Cashless Consumer has recommended full and direct regulation of payment aggregators and payment gateways, “with significant changes to scope and modalities of regulation“. It also said that RBI should not prohibit PAs and PGs from dealing with merchants who do not have a physical presence in India. Cashless Consumer made these recommendations in its submission to the Reserve Bank of India in response to the RBI’s discussion paper on guidelines for PAs and PGs. Cashless Consumer is a consumer awareness collective that focusses on digital payments.

The key recommendations have been summarised below:  

Recommendation 1: Implement on-tap licensing/authorisation notified for payment aggregators and payment gateways. This is because existing PAs and PGs do not have any licensing criteria.

Recommendation 2: Do not prohibit PGs and PAs from dealing with merchants who do not have a physical presence in India as it limits the scope of e-commerce businesses that act as payment intermediaries. Substitute “physical presence of merchants” with “legal entity identifier/bank account in the country” instead.

Recommendation 3: Impose a multi-tier approach for capital requirements which is proportional to transaction processing volume to help new entrants enter the PA/PG scene without compromising on consumer protection needs.
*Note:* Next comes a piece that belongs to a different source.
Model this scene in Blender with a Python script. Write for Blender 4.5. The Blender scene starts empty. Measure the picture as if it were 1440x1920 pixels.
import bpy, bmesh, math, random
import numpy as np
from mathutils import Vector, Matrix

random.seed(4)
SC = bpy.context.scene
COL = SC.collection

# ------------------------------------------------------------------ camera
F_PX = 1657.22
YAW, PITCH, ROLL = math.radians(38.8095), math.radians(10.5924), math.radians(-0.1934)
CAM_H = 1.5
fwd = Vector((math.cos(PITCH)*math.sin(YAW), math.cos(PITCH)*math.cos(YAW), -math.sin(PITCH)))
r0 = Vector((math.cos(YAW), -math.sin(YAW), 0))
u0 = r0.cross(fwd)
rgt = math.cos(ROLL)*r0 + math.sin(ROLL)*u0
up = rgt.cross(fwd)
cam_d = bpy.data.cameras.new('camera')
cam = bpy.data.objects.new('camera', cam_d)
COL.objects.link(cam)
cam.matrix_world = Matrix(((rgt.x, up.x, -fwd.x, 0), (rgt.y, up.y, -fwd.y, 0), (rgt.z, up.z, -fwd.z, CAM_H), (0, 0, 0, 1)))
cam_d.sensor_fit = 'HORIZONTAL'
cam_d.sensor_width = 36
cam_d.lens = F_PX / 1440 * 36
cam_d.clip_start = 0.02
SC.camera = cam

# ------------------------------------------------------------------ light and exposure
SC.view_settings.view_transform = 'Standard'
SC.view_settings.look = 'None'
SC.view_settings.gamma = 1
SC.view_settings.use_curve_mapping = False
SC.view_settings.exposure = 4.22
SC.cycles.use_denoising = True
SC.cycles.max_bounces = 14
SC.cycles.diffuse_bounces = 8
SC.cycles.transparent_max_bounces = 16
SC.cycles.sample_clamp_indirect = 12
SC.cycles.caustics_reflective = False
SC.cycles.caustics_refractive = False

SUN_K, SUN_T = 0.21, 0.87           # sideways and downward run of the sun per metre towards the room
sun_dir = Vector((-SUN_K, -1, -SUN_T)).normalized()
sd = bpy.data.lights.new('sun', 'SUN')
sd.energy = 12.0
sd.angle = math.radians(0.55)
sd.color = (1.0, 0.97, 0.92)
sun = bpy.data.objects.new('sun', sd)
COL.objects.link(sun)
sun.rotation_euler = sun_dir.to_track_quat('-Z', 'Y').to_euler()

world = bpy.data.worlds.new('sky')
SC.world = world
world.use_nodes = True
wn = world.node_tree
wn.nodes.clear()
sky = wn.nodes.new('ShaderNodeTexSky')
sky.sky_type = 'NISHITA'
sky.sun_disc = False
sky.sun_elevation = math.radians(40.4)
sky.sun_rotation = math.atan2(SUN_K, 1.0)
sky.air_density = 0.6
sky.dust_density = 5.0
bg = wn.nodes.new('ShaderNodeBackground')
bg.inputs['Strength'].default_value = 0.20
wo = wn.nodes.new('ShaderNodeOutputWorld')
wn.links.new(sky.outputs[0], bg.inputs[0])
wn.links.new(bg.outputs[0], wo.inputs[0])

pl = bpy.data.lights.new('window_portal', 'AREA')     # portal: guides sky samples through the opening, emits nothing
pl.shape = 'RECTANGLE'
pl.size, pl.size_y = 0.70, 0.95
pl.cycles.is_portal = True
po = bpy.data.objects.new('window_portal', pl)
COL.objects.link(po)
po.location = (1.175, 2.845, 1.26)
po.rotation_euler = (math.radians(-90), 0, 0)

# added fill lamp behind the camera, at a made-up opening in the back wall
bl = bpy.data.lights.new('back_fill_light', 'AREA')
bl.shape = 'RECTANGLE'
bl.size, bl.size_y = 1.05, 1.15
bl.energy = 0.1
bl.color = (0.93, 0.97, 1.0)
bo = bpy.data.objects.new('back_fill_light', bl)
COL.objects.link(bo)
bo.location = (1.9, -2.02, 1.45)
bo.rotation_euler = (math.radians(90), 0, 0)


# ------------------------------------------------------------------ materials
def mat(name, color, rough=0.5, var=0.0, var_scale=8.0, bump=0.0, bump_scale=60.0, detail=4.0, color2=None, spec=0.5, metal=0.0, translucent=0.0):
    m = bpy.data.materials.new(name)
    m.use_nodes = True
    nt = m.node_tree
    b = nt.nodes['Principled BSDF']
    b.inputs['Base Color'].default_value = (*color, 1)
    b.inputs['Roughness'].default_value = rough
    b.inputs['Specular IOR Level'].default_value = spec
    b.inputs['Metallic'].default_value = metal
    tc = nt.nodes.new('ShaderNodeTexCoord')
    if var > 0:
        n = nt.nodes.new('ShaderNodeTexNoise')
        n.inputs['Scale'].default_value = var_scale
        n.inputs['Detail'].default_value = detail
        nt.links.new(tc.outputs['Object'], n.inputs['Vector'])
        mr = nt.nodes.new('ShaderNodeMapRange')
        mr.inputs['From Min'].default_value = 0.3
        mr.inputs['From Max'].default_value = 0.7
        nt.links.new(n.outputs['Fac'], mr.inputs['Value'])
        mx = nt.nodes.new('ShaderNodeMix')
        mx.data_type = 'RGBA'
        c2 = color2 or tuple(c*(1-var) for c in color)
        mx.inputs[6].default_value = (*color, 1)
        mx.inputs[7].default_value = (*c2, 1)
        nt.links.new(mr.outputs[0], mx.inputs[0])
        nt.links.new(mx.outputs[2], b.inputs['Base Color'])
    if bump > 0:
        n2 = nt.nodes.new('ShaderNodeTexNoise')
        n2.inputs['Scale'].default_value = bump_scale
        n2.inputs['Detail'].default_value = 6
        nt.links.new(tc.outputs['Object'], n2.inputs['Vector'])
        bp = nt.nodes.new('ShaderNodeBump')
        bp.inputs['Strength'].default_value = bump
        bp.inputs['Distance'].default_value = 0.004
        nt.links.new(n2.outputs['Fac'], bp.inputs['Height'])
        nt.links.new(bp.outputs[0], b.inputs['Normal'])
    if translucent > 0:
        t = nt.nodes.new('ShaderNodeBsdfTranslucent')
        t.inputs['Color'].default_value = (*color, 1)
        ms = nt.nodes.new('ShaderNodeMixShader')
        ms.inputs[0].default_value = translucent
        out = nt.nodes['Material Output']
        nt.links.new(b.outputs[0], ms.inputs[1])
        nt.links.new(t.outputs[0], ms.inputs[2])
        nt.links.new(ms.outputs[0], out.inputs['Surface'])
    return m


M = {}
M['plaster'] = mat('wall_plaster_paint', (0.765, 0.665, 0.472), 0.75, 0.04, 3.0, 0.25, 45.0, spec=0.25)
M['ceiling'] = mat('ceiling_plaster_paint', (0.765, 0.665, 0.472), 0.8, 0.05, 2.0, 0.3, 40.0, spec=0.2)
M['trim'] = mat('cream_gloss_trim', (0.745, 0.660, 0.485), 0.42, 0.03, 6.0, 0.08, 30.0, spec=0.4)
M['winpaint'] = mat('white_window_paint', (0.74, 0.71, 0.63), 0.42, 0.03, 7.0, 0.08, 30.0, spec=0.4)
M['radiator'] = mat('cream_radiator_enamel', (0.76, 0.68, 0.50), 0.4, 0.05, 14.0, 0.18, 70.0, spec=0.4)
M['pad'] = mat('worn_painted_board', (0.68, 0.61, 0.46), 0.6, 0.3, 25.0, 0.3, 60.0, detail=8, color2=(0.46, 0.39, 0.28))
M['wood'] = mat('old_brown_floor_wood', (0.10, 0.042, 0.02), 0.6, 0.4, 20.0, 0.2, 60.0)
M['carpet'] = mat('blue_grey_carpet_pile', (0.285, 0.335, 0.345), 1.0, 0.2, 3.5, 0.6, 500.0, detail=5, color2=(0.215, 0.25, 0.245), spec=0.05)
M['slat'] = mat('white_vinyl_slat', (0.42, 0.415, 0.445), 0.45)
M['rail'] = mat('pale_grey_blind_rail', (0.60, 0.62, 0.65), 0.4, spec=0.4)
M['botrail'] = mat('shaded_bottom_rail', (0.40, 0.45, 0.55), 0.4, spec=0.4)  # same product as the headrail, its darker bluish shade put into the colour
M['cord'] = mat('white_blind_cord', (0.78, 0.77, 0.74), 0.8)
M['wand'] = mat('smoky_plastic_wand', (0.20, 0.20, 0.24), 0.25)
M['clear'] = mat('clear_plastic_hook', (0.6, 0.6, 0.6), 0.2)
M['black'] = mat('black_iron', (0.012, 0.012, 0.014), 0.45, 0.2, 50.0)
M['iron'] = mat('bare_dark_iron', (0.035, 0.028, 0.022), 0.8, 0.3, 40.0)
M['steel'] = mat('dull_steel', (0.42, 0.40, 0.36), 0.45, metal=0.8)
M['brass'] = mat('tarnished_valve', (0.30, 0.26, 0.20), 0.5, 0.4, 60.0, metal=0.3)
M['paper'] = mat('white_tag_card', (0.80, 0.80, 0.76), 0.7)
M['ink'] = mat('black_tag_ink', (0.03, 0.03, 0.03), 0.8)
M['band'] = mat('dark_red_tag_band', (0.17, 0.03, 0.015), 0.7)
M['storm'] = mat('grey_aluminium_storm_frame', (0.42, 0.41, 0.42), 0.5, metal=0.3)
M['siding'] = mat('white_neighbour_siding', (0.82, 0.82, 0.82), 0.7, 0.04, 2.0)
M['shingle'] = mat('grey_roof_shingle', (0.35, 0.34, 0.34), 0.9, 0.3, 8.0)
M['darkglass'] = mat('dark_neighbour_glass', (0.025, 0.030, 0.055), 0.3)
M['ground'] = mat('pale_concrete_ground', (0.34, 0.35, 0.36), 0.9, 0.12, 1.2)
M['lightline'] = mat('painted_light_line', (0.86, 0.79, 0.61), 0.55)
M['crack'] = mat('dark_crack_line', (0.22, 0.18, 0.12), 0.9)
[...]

As it is, PAs and PGs do not handle funds; Funds are held by banks even when they are in transit.

Recommendation 4: PAs/PGs must not share consumer data as this will violate the privacy of consumers. The consumer data is used by PAs/PGs for transaction purposes and should not be used for credit profiling/monitoring. This issue cannot be left to privacy policy of the payment aggregators and processors and therefore.

Recommendation 5: PAs/PGs should come under RBI’s Ombudsman Scheme for Digital Transactions 2019 framework for any complaints that are not resolved within the internal grievance redressal mechanism under the nodal officer.

Recommendation 6: Add an agreement between PAs/PGs and merchants on merchant data and its usage rights as it has been observed that many aggregators use merchant transaction data to provide other financial services. Thus, explicit consent must be taken for using merchant data for purposes other than transactions and processing.

Recommendation 7: Harmonise customer grievance redressal and dispute management framework. PAs/PGs should publish the customer grievance redressal report that is made to RBI on their websites. Gateways and aggregators should also be made part of the harmonisation of ‘Turn Around Time’ (TAT) and customers’ compensation for failed transactions, using authorised payment system. Also, PAs and PGs should make payments, not the issuer, in case they are solely responsible for failed transactions.

Recommendation 8: Do not treat issuers and intermediaries at the same level for KYC/AML provisions as this will increase the cost of providing services with no tangible benefit. Further, provide evidence of money laundering cases that happen through aggregators and gateways.